Infatti oggi il Signore dice anche a noi: cercate! Perché appunto il regno c’è già, vive e opera, tocca a noi cercarlo. Anzi nella preghiera che poco sopra queste parole Gesù ha insegnato – siamo nel cuore del Discorso della Montagna -, ci invita a pregare il Padre perché venga il tuo regno, nel senso che non lo costruiamo noi, il regno è di Dio, è frutto della sua decisione e non dei nostri sforzi.

Nel mondo, nonostante la nostra incredulità, il regno di Dio opera, ci sono persone che vivono come Gesù, che donano la loro vita, che cercano di fare proprio il suo modo di essere, di amare e di soffrire.

Certo il regno di Dio, ci insegna Gesù, è vicino ai malati, ai poveri, ai peccatori, agli affamati; il regno è un vangelo per gli ultimi che diventano primi davanti a Dio, per gli esclusi che vengono inclusi nel suo regno.

La giustizia di Dio è davvero diversa dal nostro modo di intendere i rapporti tra le persone, con le cose e con il mondo. Ci rendiamo conto che il regno di Dio è il nostro mondo capovolto, ecco perché i potenti della terra temono quando qualcuno vive davvero il Vangelo di Gesù, ed è lo stesso motivo per cui il Signore è stato arrestato, processato, condannato a morte e giustiziato.  Il mondo nel quale l’uomo è padrone e signore, non sopporta un mondo nel quale Dio è re e signore.

Alla luce di queste considerazioni, proviamo a domandarci: che cosa mi preoccupa in questo periodo?

Le risposte saranno diverse per ciascuno di noi, un problema di salute personale, di salute magari dei nostri parenti o amici; un problema di lavoro, di relazione o altro.

Dopo esserci detti ciò che più ci preoccupa, proviamo a chiederci: come guardo tale preoccupazione alla luce delle parole del vangelo di Gesù?

Mi trovo ad essere un uomo “di poca fede” oppure un uomo che si fida del vangelo? Come le parole di Gesù mi aiutano a ridimensionare le mie preoccupazioni, talora ossessive e assillanti?

Le nostre umane preoccupazioni non sono scartate perché ci affidiamo a ciò che Dio dispone o perché lasciamo stoicamente che il destino operi, oppure perché, la ricchezza e la povertà non hanno significato per l’uomo superiore! Sono scartate perché cerchiamo il regno.

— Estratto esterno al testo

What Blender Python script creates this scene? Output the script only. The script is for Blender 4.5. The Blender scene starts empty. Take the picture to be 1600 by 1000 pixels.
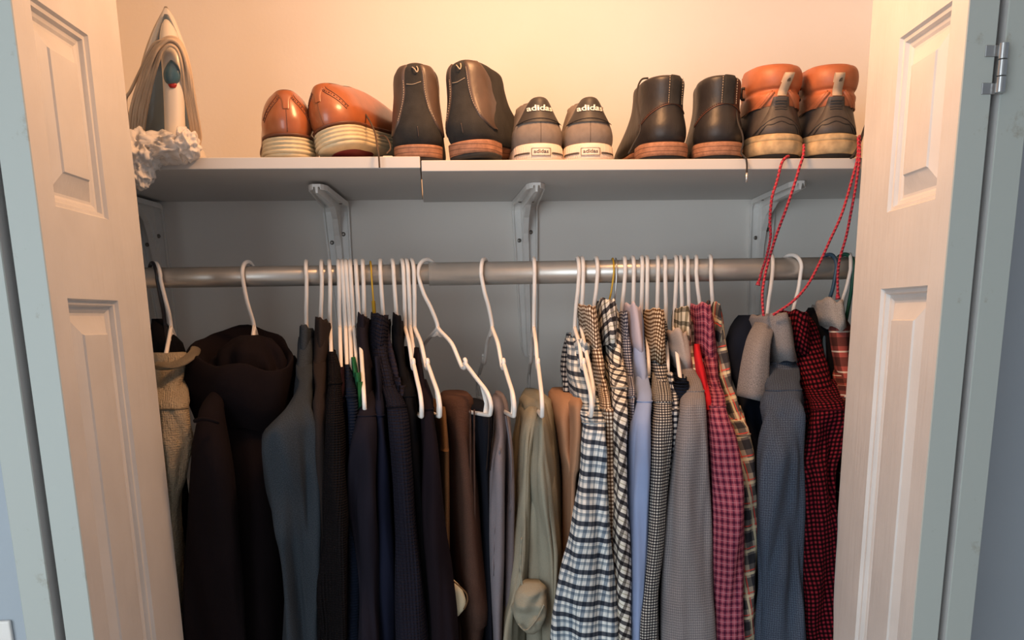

In fondo la pagina di Matteo è un commento al venga il tuo regno del Padre nostro, in paragone al dacci oggi il nostro pane quotidiano. Ciò che ci chiede Gesù è il primato di Dio, non un primato generico, astratto, bensì il primato del Padre che con il dono del Figlio ci rende figli con lui, e quando le nostre preoccupazioni non sono sottomesse alla preoccupazione fondamentale del regno, diventano fonte di angoscia, di ansietà, di inutile logorio e finiscono per farci del male. Non è respingendole con procedimenti psicologici o biochimici che otterremo un vantaggio, bensì unicamente rimettendo al centro della nostra vita il primato di Dio.

Questo è un grande messaggio di consolazione, sono parole di cui sentiamo il bisogno perché dilatano il nostro cuore, sono parole che ci indicano un tesoro più grande, un bene più immenso, in modo che alla luce di tale bene le stesse preoccupazioni riacquistino il loro giusto posto e il loro senso.